In the listing below, find the line that contains "What Blender Python" and the line that contains "return (f(r), f(g), f(b), 1.0)". Quote both and every line between them, exactly, and nothing more.

::::::::

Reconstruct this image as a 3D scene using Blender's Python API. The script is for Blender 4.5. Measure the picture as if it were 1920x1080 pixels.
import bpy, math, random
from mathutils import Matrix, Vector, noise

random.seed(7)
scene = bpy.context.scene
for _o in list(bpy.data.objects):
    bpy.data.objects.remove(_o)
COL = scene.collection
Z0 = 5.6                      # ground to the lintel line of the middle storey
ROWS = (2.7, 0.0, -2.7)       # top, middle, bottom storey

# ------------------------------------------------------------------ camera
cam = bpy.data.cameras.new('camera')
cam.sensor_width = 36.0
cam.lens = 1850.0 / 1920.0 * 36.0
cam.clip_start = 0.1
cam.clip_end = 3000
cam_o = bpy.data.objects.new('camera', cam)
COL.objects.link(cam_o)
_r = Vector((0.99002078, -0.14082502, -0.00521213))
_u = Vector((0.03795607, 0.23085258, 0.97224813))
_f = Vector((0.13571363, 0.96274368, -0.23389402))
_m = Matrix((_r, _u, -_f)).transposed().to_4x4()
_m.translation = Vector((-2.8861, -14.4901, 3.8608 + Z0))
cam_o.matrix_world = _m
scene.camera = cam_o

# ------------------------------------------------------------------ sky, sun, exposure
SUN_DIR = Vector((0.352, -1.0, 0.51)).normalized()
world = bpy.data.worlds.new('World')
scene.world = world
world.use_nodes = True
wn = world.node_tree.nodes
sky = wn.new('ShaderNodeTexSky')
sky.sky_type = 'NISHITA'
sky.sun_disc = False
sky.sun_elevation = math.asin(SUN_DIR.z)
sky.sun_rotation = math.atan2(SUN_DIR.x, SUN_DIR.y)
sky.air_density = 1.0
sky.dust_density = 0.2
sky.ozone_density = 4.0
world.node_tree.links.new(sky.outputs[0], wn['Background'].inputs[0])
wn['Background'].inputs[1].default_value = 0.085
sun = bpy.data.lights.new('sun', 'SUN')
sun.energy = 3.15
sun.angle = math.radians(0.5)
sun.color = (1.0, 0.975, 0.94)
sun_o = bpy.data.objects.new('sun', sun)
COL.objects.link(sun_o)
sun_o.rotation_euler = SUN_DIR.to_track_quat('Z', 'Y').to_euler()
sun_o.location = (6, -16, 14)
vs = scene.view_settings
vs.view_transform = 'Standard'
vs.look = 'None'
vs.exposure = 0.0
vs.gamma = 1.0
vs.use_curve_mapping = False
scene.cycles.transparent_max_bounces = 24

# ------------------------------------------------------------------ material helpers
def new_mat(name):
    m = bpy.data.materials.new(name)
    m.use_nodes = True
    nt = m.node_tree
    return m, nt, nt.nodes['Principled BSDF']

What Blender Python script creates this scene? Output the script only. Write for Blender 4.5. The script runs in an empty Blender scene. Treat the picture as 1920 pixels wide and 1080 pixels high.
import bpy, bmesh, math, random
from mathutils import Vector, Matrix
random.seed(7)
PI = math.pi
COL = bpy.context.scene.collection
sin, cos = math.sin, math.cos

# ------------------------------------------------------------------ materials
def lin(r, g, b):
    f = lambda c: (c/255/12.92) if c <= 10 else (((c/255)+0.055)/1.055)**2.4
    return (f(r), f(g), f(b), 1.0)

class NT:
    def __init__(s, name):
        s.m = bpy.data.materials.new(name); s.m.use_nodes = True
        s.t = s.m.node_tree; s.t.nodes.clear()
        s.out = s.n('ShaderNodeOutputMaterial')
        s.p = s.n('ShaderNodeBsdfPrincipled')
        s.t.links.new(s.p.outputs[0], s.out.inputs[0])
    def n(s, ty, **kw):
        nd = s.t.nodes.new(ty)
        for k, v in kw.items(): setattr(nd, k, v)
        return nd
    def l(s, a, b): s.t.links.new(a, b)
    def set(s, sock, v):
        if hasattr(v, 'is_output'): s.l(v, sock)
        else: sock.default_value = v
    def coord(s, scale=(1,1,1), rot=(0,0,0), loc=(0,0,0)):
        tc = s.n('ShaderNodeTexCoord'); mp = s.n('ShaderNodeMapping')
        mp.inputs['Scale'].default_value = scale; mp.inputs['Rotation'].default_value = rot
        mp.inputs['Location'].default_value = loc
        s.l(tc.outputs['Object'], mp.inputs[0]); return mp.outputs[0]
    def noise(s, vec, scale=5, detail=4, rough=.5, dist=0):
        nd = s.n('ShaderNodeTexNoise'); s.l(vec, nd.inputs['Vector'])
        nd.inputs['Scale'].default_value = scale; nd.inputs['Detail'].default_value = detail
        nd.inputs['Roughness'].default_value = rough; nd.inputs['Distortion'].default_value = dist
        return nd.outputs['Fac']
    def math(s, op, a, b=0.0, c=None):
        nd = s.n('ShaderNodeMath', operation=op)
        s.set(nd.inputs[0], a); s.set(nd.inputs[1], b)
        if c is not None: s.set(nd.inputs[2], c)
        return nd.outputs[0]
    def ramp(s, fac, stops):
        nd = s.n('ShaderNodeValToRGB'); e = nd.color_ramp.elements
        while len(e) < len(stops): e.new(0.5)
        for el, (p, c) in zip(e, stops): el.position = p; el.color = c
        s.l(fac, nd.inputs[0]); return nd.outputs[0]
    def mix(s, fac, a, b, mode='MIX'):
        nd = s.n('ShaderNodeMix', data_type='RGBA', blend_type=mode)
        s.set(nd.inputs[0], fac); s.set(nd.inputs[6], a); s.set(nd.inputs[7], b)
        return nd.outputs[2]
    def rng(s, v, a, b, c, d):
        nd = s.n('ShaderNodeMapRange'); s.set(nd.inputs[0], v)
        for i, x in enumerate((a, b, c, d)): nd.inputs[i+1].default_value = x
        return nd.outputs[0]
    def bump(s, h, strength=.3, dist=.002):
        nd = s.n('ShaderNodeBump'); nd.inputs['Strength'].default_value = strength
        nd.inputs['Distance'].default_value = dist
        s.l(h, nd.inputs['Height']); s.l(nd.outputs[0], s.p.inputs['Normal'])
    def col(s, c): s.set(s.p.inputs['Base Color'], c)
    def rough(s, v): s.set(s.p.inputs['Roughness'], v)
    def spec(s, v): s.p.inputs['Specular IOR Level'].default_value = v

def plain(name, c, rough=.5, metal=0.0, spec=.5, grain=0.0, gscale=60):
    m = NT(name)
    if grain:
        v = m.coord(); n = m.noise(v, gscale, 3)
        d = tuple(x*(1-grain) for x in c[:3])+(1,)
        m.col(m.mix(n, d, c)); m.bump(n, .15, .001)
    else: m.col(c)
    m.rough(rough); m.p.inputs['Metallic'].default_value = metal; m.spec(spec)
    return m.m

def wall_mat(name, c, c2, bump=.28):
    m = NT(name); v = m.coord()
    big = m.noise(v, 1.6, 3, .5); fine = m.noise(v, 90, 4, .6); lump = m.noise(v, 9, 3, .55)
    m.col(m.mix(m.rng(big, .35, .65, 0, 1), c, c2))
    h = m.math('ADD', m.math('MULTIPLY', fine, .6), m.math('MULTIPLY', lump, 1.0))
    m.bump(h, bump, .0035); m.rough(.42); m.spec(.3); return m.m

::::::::

(RESPONSE TO THIS EXERCISE)
What Blender Python script creates this scene? Output the script only. Write for Blender 4.5. The script runs in an empty Blender scene. Treat the picture as 1920 pixels wide and 1080 pixels high.
import bpy, bmesh, math, random
from mathutils import Vector, Matrix
random.seed(7)
PI = math.pi
COL = bpy.context.scene.collection
sin, cos = math.sin, math.cos

# ------------------------------------------------------------------ materials
def lin(r, g, b):
    f = lambda c: (c/255/12.92) if c <= 10 else (((c/255)+0.055)/1.055)**2.4
    return (f(r), f(g), f(b), 1.0)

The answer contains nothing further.